● **What you need to do**: Exclude images, then output the remaining data verbatim.

═══ Information supplied ═══

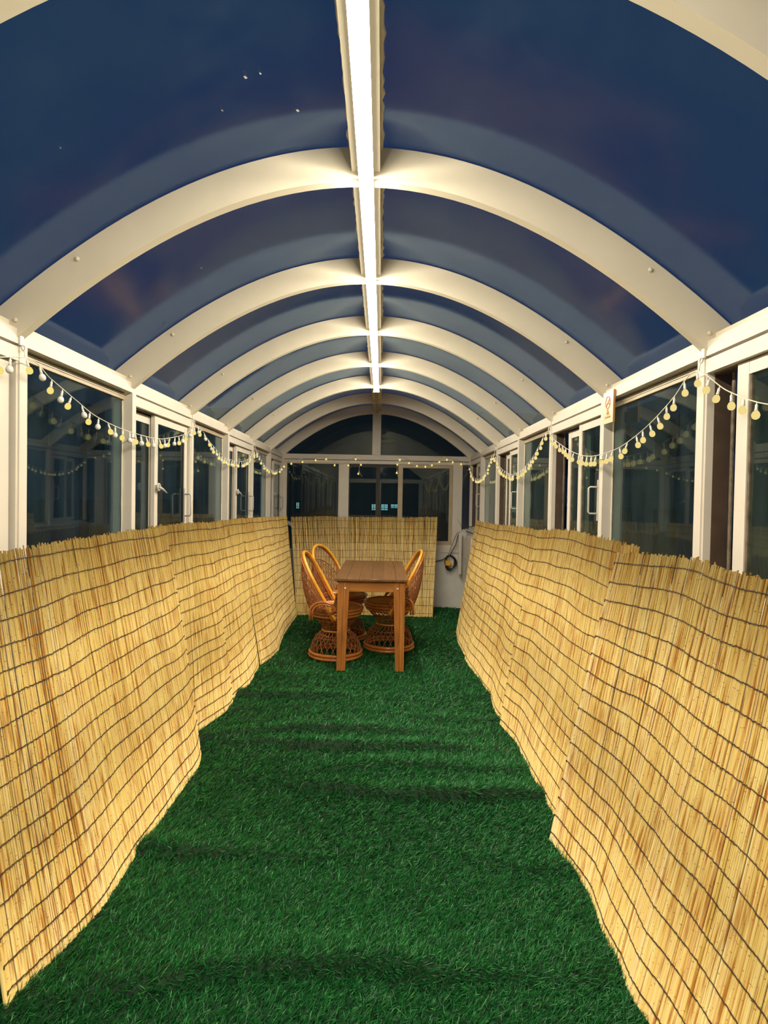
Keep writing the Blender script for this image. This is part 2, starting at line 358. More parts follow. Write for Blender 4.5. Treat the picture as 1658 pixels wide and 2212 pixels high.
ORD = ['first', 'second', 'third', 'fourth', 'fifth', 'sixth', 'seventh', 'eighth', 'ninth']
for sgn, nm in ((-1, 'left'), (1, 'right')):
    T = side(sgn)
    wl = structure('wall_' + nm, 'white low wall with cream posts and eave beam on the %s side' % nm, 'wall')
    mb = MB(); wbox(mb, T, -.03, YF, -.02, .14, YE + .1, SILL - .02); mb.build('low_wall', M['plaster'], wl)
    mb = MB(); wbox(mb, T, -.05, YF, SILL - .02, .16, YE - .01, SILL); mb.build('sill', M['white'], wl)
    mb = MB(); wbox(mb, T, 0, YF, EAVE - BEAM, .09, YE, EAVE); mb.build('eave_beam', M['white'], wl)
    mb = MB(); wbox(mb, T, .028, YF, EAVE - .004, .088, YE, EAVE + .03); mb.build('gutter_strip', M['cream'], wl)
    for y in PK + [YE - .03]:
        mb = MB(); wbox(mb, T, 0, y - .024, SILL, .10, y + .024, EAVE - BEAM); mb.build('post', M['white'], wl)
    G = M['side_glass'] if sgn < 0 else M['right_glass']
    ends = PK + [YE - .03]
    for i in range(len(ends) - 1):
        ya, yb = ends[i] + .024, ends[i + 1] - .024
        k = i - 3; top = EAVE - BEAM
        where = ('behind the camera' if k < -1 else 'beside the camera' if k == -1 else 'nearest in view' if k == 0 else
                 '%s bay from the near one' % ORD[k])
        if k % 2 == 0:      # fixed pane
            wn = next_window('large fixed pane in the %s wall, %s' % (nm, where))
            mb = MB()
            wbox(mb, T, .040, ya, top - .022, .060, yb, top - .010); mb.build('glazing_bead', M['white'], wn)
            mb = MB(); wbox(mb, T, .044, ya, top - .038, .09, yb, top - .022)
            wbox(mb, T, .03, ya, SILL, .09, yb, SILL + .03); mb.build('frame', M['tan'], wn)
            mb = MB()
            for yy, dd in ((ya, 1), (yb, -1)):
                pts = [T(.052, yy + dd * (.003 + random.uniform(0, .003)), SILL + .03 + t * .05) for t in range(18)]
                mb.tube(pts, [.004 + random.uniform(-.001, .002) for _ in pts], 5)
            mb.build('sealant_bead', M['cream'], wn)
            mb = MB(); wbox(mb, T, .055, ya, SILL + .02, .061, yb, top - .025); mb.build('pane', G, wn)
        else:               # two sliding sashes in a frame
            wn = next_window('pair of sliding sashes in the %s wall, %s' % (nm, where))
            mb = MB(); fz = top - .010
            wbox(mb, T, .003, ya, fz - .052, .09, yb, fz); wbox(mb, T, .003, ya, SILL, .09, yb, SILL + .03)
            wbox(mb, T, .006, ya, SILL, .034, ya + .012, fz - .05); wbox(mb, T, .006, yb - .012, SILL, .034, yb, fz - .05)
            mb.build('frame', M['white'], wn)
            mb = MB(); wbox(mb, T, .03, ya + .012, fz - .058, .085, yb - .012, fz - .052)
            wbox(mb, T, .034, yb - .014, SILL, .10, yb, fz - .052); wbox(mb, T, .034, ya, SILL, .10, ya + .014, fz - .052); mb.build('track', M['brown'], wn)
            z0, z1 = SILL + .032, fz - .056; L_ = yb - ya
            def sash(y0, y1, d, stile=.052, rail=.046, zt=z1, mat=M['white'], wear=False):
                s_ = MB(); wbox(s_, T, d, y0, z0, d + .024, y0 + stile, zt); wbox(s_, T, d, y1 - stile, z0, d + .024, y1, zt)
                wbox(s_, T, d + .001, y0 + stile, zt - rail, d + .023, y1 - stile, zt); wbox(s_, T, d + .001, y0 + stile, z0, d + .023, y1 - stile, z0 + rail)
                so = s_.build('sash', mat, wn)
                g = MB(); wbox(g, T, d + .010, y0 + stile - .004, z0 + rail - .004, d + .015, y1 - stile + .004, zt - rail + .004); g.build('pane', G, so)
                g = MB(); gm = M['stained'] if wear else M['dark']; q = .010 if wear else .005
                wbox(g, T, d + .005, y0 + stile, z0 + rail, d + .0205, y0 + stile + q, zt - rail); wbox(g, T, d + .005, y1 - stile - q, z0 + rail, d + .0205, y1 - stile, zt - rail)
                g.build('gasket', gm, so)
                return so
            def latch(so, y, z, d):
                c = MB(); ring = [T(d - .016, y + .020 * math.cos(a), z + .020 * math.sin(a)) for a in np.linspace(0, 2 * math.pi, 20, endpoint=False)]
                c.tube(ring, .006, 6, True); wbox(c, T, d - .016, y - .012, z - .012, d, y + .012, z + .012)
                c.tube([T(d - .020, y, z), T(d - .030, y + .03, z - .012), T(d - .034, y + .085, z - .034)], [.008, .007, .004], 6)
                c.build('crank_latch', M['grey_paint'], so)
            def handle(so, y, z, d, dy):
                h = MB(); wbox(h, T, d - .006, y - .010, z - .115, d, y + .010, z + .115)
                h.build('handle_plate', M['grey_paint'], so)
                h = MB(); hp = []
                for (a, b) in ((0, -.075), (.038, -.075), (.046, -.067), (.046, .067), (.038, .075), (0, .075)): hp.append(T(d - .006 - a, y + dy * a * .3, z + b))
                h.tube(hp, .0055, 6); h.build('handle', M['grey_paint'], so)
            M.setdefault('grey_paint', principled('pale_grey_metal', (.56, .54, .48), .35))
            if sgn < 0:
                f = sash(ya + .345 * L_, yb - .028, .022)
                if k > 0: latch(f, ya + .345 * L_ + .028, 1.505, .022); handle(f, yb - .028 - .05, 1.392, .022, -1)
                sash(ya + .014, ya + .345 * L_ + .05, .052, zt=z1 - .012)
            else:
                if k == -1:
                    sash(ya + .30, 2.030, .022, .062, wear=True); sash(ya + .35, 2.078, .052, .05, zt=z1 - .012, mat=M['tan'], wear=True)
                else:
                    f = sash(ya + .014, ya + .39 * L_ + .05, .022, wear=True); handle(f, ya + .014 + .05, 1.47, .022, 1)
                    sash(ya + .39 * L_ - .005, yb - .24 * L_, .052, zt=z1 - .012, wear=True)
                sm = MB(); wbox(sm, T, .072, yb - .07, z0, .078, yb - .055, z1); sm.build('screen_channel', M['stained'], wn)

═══

● **Written response**:
Keep writing the Blender script for this image. This is part 2, starting at line 358. More parts follow. Write for Blender 4.5. Treat the picture as 1658 pixels wide and 2212 pixels high.
ORD = ['first', 'second', 'third', 'fourth', 'fifth', 'sixth', 'seventh', 'eighth', 'ninth']
for sgn, nm in ((-1, 'left'), (1, 'right')):
    T = side(sgn)
    wl = structure('wall_' + nm, 'white low wall with cream posts and eave beam on the %s side' % nm, 'wall')
    mb = MB(); wbox(mb, T, -.03, YF, -.02, .14, YE + .1, SILL - .02); mb.build('low_wall', M['plaster'], wl)
    mb = MB(); wbox(mb, T, -.05, YF, SILL - .02, .16, YE - .01, SILL); mb.build('sill', M['white'], wl)
    mb = MB(); wbox(mb, T, 0, YF, EAVE - BEAM, .09, YE, EAVE); mb.build('eave_beam', M['white'], wl)
    mb = MB(); wbox(mb, T, .028, YF, EAVE - .004, .088, YE, EAVE + .03); mb.build('gutter_strip', M['cream'], wl)
    for y in PK + [YE - .03]:
        mb = MB(); wbox(mb, T, 0, y - .024, SILL, .10, y + .024, EAVE - BEAM); mb.build('post', M['white'], wl)
    G = M['side_glass'] if sgn < 0 else M['right_glass']
    ends = PK + [YE - .03]
    for i in range(len(ends) - 1):
        ya, yb = ends[i] + .024, ends[i + 1] - .024
        k = i - 3; top = EAVE - BEAM
        where = ('behind the camera' if k < -1 else 'beside the camera' if k == -1 else 'nearest in view' if k == 0 else
                 '%s bay from the near one' % ORD[k])
        if k % 2 == 0:      # fixed pane
            wn = next_window('large fixed pane in the %s wall, %s' % (nm, where))
            mb = MB()
            wbox(mb, T, .040, ya, top - .022, .060, yb, top - .010); mb.build('glazing_bead', M['white'], wn)
            mb = MB(); wbox(mb, T, .044, ya, top - .038, .09, yb, top - .022)
            wbox(mb, T, .03, ya, SILL, .09, yb, SILL + .03); mb.build('frame', M['tan'], wn)
            mb = MB()
            for yy, dd in ((ya, 1), (yb, -1)):
                pts = [T(.052, yy + dd * (.003 + random.uniform(0, .003)), SILL + .03 + t * .05) for t in range(18)]
                mb.tube(pts, [.004 + random.uniform(-.001, .002) for _ in pts], 5)
            mb.build('sealant_bead', M['cream'], wn)
            mb = MB(); wbox(mb, T, .055, ya, SILL + .02, .061, yb, top - .025); mb.build('pane', G, wn)
        else:               # two sliding sashes in a frame
            wn = next_window('pair of sliding sashes in the %s wall, %s' % (nm, where))
            mb = MB(); fz = top - .010
            wbox(mb, T, .003, ya, fz - .052, .09, yb, fz); wbox(mb, T, .003, ya, SILL, .09, yb, SILL + .03)
            wbox(mb, T, .006, ya, SILL, .034, ya + .012, fz - .05); wbox(mb, T, .006, yb - .012, SILL, .034, yb, fz - .05)
            mb.build('frame', M['white'], wn)
            mb = MB(); wbox(mb, T, .03, ya + .012, fz - .058, .085, yb - .012, fz - .052)
            wbox(mb, T, .034, yb - .014, SILL, .10, yb, fz - .052); wbox(mb, T, .034, ya, SILL, .10, ya + .014, fz - .052); mb.build('track', M['brown'], wn)
            z0, z1 = SILL + .032, fz - .056; L_ = yb - ya
            def sash(y0, y1, d, stile=.052, rail=.046, zt=z1, mat=M['white'], wear=False):
                s_ = MB(); wbox(s_, T, d, y0, z0, d + .024, y0 + stile, zt); wbox(s_, T, d, y1 - stile, z0, d + .024, y1, zt)
                wbox(s_, T, d + .001, y0 + stile, zt - rail, d + .023, y1 - stile, zt); wbox(s_, T, d + .001, y0 + stile, z0, d + .023, y1 - stile, z0 + rail)
                so = s_.build('sash', mat, wn)
                g = MB(); wbox(g, T, d + .010, y0 + stile - .004, z0 + rail - .004, d + .015, y1 - stile + .004, zt - rail + .004); g.build('pane', G, so)
                g = MB(); gm = M['stained'] if wear else M['dark']; q = .010 if wear else .005
                wbox(g, T, d + .005, y0 + stile, z0 + rail, d + .0205, y0 + stile + q, zt - rail); wbox(g, T, d + .005, y1 - stile - q, z0 + rail, d + .0205, y1 - stile, zt - rail)
                g.build('gasket', gm, so)
                return so
            def latch(so, y, z, d):
                c = MB(); ring = [T(d - .016, y + .020 * math.cos(a), z + .020 * math.sin(a)) for a in np.linspace(0, 2 * math.pi, 20, endpoint=False)]
                c.tube(ring, .006, 6, True); wbox(c, T, d - .016, y - .012, z - .012, d, y + .012, z + .012)
                c.tube([T(d - .020, y, z), T(d - .030, y + .03, z - .012), T(d - .034, y + .085, z - .034)], [.008, .007, .004], 6)
                c.build('crank_latch', M['grey_paint'], so)
            def handle(so, y, z, d, dy):
                h = MB(); wbox(h, T, d - .006, y - .010, z - .115, d, y + .010, z + .115)
                h.build('handle_plate', M['grey_paint'], so)
                h = MB(); hp = []
                for (a, b) in ((0, -.075), (.038, -.075), (.046, -.067), (.046, .067), (.038, .075), (0, .075)): hp.append(T(d - .006 - a, y + dy * a * .3, z + b))
                h.tube(hp, .0055, 6); h.build('handle', M['grey_paint'], so)
            M.setdefault('grey_paint', principled('pale_grey_metal', (.56, .54, .48), .35))
            if sgn < 0:
                f = sash(ya + .345 * L_, yb - .028, .022)
                if k > 0: latch(f, ya + .345 * L_ + .028, 1.505, .022); handle(f, yb - .028 - .05, 1.392, .022, -1)
                sash(ya + .014, ya + .345 * L_ + .05, .052, zt=z1 - .012)
            else:
                if k == -1:
                    sash(ya + .30, 2.030, .022, .062, wear=True); sash(ya + .35, 2.078, .052, .05, zt=z1 - .012, mat=M['tan'], wear=True)
                else:
                    f = sash(ya + .014, ya + .39 * L_ + .05, .022, wear=True); handle(f, ya + .014 + .05, 1.47, .022, 1)
                    sash(ya + .39 * L_ - .005, yb - .24 * L_, .052, zt=z1 - .012, wear=True)
                sm = MB(); wbox(sm, T, .072, yb - .07, z0, .078, yb - .055, z1); sm.build('screen_channel', M['stained'], wn)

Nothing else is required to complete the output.